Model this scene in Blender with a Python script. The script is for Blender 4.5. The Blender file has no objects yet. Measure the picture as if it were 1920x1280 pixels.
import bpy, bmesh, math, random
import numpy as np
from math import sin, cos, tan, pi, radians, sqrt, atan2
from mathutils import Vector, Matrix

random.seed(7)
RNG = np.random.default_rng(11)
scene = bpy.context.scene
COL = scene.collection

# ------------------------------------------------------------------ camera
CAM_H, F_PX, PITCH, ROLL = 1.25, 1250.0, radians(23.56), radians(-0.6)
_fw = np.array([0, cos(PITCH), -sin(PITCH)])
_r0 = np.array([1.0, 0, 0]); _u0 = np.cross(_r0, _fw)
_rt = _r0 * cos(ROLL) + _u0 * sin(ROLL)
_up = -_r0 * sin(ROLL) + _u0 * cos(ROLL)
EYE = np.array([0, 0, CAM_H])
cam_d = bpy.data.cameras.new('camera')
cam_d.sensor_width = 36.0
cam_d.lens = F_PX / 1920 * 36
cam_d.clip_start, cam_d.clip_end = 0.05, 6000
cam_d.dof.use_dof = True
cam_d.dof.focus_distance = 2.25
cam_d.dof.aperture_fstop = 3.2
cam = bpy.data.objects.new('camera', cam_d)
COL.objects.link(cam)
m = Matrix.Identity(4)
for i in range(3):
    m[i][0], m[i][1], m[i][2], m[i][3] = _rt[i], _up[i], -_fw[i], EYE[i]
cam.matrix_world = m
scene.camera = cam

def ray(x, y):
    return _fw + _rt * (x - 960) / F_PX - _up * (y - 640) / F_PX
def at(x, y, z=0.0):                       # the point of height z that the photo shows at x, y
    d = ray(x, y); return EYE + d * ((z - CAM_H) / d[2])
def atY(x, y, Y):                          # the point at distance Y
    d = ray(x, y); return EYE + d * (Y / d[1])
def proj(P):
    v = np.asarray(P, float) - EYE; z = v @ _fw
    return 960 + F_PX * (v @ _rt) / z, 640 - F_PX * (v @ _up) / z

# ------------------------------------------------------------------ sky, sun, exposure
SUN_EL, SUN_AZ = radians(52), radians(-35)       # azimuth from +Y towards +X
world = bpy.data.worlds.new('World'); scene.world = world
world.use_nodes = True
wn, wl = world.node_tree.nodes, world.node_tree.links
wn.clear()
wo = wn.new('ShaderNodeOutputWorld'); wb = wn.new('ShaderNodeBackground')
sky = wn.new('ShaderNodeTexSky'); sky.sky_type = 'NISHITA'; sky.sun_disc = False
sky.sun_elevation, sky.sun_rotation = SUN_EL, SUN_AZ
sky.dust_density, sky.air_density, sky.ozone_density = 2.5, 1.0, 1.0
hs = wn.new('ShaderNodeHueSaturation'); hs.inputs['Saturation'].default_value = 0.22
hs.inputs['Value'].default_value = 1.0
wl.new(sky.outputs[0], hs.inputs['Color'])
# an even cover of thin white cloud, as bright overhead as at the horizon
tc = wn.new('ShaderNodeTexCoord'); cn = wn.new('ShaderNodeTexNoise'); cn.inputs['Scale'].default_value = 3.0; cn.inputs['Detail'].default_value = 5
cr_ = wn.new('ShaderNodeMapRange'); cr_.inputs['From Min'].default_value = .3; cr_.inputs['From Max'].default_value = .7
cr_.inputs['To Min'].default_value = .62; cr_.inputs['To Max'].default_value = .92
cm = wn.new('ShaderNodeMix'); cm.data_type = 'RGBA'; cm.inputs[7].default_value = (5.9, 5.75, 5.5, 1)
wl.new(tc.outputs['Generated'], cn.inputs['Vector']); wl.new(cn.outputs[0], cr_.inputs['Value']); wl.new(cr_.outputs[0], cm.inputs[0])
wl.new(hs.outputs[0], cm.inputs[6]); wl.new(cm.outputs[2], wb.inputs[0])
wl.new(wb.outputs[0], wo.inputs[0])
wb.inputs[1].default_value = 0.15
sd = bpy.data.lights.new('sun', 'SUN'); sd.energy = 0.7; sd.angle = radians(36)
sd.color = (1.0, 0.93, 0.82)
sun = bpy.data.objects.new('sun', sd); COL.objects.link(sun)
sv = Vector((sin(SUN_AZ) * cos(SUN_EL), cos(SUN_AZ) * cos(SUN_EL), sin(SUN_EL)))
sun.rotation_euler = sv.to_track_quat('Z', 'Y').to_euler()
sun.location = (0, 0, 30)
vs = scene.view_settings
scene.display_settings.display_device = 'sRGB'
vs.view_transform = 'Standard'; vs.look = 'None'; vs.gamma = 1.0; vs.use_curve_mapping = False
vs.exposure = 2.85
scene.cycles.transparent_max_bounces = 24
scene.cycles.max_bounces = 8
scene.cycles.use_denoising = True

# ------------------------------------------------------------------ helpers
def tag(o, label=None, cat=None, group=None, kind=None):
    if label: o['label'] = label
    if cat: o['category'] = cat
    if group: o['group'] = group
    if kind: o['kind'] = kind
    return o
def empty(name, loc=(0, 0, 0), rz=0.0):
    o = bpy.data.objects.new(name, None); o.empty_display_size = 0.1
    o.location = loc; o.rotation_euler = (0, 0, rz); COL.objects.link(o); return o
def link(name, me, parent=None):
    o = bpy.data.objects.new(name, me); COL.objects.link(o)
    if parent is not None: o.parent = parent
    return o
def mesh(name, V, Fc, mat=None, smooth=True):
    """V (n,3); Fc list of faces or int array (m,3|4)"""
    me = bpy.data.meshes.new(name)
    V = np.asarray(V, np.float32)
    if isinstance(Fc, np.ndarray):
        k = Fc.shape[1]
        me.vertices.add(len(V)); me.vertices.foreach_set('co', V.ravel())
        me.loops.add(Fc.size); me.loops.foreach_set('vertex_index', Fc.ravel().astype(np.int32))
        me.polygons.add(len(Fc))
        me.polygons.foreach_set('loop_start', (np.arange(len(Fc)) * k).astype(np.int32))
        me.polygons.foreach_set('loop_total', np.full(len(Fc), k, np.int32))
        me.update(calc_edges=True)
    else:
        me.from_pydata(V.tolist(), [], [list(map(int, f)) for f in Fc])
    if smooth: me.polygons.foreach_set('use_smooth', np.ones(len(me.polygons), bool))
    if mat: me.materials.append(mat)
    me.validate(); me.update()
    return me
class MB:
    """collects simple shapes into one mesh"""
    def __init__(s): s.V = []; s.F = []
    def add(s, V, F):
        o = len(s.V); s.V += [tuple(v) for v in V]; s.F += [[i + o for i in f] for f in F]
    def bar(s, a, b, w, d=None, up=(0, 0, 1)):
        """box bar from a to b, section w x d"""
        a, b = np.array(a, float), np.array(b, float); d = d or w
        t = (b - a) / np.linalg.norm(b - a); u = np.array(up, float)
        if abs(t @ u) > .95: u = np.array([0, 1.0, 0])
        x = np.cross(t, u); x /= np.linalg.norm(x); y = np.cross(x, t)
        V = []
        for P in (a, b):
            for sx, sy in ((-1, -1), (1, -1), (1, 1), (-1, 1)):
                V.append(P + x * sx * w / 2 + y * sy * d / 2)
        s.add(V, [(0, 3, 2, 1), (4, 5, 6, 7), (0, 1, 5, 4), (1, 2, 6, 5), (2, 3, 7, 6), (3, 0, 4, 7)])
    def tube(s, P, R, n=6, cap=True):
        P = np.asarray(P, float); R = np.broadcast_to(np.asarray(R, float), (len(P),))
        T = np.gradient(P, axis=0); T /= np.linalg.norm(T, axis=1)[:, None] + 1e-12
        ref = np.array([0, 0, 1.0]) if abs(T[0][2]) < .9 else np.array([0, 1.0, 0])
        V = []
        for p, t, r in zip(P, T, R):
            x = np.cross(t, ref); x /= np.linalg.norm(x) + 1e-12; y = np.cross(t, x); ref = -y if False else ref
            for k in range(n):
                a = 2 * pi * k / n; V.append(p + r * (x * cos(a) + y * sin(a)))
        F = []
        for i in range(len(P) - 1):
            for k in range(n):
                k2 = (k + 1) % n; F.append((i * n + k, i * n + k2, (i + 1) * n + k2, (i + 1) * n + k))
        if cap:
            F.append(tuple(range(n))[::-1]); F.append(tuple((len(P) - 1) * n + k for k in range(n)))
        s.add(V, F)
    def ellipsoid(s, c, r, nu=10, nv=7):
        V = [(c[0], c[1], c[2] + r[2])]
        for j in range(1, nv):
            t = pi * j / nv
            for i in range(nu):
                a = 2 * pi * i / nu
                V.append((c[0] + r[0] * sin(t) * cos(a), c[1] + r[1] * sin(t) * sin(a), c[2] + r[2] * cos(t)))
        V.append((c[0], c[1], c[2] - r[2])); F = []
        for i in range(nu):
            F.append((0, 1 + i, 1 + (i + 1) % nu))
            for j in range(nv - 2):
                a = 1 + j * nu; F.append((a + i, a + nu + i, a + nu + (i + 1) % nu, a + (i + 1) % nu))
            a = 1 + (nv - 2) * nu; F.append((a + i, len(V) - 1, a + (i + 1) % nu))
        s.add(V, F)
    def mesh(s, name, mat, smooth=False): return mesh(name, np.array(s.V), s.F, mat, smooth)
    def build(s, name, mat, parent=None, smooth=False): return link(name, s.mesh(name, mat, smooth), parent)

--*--

* [TASK REQUIREMENTS]: Return the opening line of the data and every line after it through the line containing "COL = scene.collection", please, exactly as written and with nothing added.

* [RESULT OF THIS TASK]:
Model this scene in Blender with a Python script. The script is for Blender 4.5. The Blender file has no objects yet. Measure the picture as if it were 1920x1280 pixels.
import bpy, bmesh, math, random
import numpy as np
from math import sin, cos, tan, pi, radians, sqrt, atan2
from mathutils import Vector, Matrix

random.seed(7)
RNG = np.random.default_rng(11)
scene = bpy.context.scene
COL = scene.collection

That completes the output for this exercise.